In Advent, we are allowed to think out loud about this visceral pining for home. For in the coming of our Lord Jesus, we have the Answer to the internal longing, the existential ache. And we learn: He is our home.
I composed “Carolina Christmas” (below) as an expression of this Gospel reality. I pray it brings peace and maybe even a prayer for the Home where you can go.
References
A Study Guide for William Butler Yeats's "The Lake Isle of Innisfree". United States: Gale, Cengage Learning, 2016.
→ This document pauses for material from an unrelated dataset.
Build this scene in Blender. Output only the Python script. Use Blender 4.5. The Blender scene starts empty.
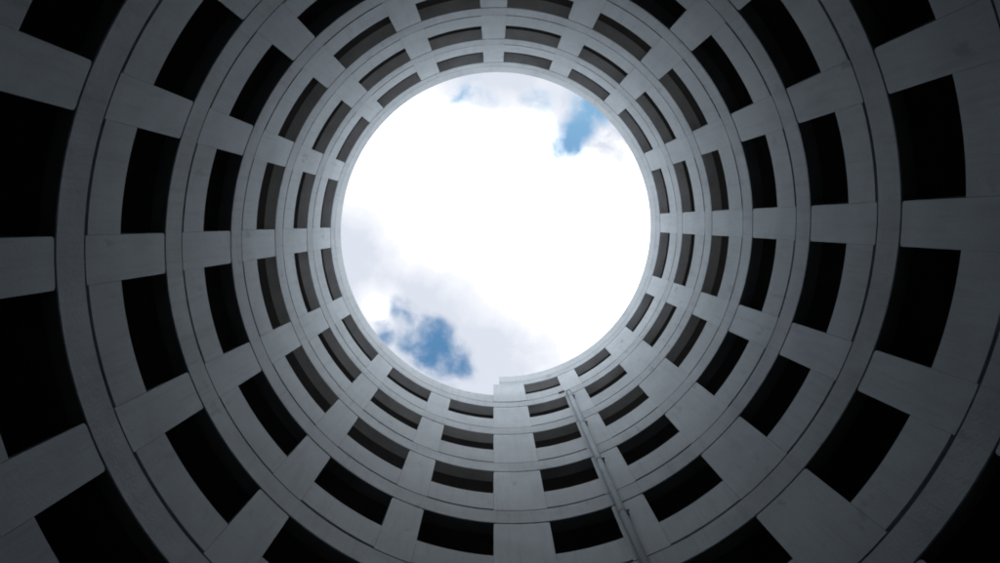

Wolfe, Thomas. You Can't Go Home Again. New York: Harper, 1940.
It's a Carolina Christmas
Words and Music ©️ 2005-2023 Michael Anthony Milton (Bethesda Music, BMI, CCLI).
It's a Carolina Christmas
From her mountains to the Sea
From Cherokee to Wilmington
And the Piedmont in between
I have been traveling way too much
My work has forced me to roam
But what I need today is to
Find my way
To my Carolina Home
Recently I′ve been to California
And to the San Francisco bay
It's a beautiful sight
But it's another flight
And another motel stay
Yes I′ve seen the lights of Broadway
I′ve felt breezes on Key Largo
But of all the places where I have been
There's only one place I want to go
It′s a Carolina Christmas
From her mountains to the Sea
From Cherokee to Wilmington
And the Piedmont in between
I have been traveling way to much
My work has forced me to roam
But what I need today is to
Find my way
To my Carolina Home
Carolina Christmas
Means so much to me
Not because of the natural beauty
But because of my family
It's a Carolina Christmas
From her mountains to the Sea
From Boone to Elizabeth City
And Charlotte in between
My calling has taken my far and wide
And I do not mean to moan
But there′s a time to give
And a time to rest
And a time to come on home
It's a Carolina Christmas
It′s a Carolina Christmas
It's a Carolina Christmas
And it's time to come on home.
Beautiful. L. Frank Baum was right, "There is no place like home."